The Guardian • Issue #2063

WEASEL WORDS

  • The Guardian
  • Issue #2063
Weasel Words heading

Pressure

How can “pressure” be a weasel word? Surely there is either pressure or there isn’t. That’s true if we’re talking about car, bike, or other tyres – you can put a pressure gauge on them. Pressure on politicians, however, is more nebulous. Sometimes the pressure is real – the people are on the streets and angry, other politicians are threatening to resign. The weaselly use of “pressure” is when journalists talk about it as though there’s any other pressure than their own hot air.

Unreasonable

Foetal Alcohol Spectrum Disorder (FASD), is when a foetus is harmed by alcohol consumption by the mother during pregnancy. You’d think it’d be a no-brainer to put a little warning label on bottles of alcohol – nothing fancy, just a pictogram of a pregnant woman with a bottle and the words “Health Warning: Alcohol can cause lifelong harm to your baby.” David Littleproud and Richard Colbeck said that little label would be “an unreasonable cost burden” on the alcohol industry.

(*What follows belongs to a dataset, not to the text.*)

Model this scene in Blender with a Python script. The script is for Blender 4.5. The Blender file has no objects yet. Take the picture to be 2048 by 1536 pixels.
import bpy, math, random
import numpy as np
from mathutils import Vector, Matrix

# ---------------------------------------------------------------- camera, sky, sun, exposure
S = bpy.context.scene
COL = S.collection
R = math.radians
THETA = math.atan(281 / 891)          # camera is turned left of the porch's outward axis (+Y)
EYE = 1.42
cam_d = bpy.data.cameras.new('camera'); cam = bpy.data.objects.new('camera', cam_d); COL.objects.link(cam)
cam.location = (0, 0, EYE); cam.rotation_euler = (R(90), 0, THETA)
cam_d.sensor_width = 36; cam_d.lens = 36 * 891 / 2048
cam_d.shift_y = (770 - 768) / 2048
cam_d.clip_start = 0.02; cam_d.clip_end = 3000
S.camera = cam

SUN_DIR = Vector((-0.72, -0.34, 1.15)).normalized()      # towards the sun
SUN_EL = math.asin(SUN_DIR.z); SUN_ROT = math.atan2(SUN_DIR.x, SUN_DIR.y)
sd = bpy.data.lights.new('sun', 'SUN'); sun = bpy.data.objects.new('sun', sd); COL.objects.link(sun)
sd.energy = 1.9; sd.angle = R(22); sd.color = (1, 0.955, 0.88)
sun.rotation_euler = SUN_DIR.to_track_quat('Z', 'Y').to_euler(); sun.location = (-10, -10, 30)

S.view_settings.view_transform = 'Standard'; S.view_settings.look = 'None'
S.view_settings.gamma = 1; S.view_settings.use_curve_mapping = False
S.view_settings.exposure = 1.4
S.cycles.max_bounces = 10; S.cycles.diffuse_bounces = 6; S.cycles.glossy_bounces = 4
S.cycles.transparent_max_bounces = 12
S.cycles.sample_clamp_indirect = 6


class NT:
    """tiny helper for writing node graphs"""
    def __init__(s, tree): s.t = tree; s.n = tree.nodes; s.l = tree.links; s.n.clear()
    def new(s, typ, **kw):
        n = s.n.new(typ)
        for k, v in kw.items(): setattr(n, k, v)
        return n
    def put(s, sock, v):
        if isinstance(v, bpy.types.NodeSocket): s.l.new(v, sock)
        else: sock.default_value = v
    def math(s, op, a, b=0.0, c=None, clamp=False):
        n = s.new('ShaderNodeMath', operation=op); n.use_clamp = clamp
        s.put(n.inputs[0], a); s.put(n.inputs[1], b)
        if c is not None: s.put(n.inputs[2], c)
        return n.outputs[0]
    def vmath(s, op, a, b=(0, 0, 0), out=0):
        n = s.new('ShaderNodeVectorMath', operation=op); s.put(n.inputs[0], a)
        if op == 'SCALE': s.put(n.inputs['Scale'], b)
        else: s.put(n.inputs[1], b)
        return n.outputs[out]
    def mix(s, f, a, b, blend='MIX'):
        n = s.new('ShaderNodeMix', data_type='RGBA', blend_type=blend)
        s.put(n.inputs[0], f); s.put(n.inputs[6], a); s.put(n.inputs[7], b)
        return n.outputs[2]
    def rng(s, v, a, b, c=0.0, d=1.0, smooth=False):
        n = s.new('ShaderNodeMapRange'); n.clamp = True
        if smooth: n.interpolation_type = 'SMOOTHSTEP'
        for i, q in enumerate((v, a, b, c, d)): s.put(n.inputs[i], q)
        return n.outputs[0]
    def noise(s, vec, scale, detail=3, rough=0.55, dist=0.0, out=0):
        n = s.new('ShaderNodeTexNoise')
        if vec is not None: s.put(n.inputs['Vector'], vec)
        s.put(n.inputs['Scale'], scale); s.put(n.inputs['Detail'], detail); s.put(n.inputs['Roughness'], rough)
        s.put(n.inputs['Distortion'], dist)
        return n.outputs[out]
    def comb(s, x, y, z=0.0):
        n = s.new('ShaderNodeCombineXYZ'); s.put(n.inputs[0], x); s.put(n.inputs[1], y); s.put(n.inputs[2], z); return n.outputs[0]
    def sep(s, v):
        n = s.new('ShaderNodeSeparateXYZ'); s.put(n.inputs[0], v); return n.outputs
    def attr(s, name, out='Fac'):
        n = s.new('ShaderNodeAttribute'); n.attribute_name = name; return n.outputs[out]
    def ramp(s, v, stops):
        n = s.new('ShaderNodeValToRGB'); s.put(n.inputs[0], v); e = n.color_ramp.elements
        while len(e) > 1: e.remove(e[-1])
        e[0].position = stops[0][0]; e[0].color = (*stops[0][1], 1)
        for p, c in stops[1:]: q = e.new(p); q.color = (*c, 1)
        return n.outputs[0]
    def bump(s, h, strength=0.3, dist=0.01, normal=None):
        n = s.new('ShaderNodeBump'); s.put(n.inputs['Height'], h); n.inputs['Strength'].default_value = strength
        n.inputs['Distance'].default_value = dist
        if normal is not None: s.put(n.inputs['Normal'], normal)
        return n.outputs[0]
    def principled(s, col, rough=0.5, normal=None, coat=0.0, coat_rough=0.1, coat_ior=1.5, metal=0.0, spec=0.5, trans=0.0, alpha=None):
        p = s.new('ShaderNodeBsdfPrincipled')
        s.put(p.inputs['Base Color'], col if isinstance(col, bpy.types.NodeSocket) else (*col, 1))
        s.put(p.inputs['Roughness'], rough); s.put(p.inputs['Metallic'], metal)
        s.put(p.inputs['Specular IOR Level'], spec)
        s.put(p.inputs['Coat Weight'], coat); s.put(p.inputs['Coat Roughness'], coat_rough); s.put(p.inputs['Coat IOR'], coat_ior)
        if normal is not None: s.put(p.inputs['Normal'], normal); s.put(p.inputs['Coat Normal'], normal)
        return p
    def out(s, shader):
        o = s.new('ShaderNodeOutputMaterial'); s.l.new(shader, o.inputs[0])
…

Not to worry; Littleproud and Colbeck are nasty Coalition politicians. Progressive Labor politicians in Queensland and Victoria were also against the label, although Victoria’s Health Minister defied her own cabinet and voted for it. Take a bow Daniel Andrews and Annastacia Palaszczuk, and remember any reduction in alcohol-related damage to foetuses is despite, not because of you.

Fiery

Just another way our media make bigotry, racism, and fascism seem like fun. Since it’s an unwritten rule of a lot of the Australian print, radio and television journalism that racism and bigotry can’t be described as such, “fiery” will do the job. See also “outspoken” and “controversial.”

Reputation

Like “pressure,” “reputation” can be a real thing, an honest way of describing what people think about something, or it can be something that a journalist pretends is real, when it’s really just that particular journalist trying to make a non-issue into a real thing. Nine journo James Massola, famous on a small scale for swooning over Jenny Morrison’s charisma during the last federal election campaign, has tweeted about the damage to Victoria’s “international reputation, if not Australia’s” caused by the Andrews government’s decision not to host the next Commonwealth Games. No confirmation was given that governments in China, the USA, or Europe know what a Commonwealth G-ames is.

Risky

Riding a motorbike if you’re drunk is risky. We know that, because we have access to road accident statistics. Likewise, we can check the famous assertion that flying is safer than driving, by just looking it up. The weasel use of ”risky” is when there’s no risk to an action, but the opponents of that action really don’t have much to say. So it is for the Voice to parliament. There’s a lot we don’t know about how the Voice will work out, but just calling it “risky” is a fig-leaf for zero evidence of actual risk

Principled

This implies that you have principles, that those principles are good ones which all reasonable people would agree with, and that you’re prepared to act on those principles. Well done, have a medal. Anthony Albanese is cheering on NATO expansion and signing Australia up to military expenditure that is all about US domination of the globe, and not about protecting the people who voted for him. Naturally he’s being described as “principled” in the Nine papers.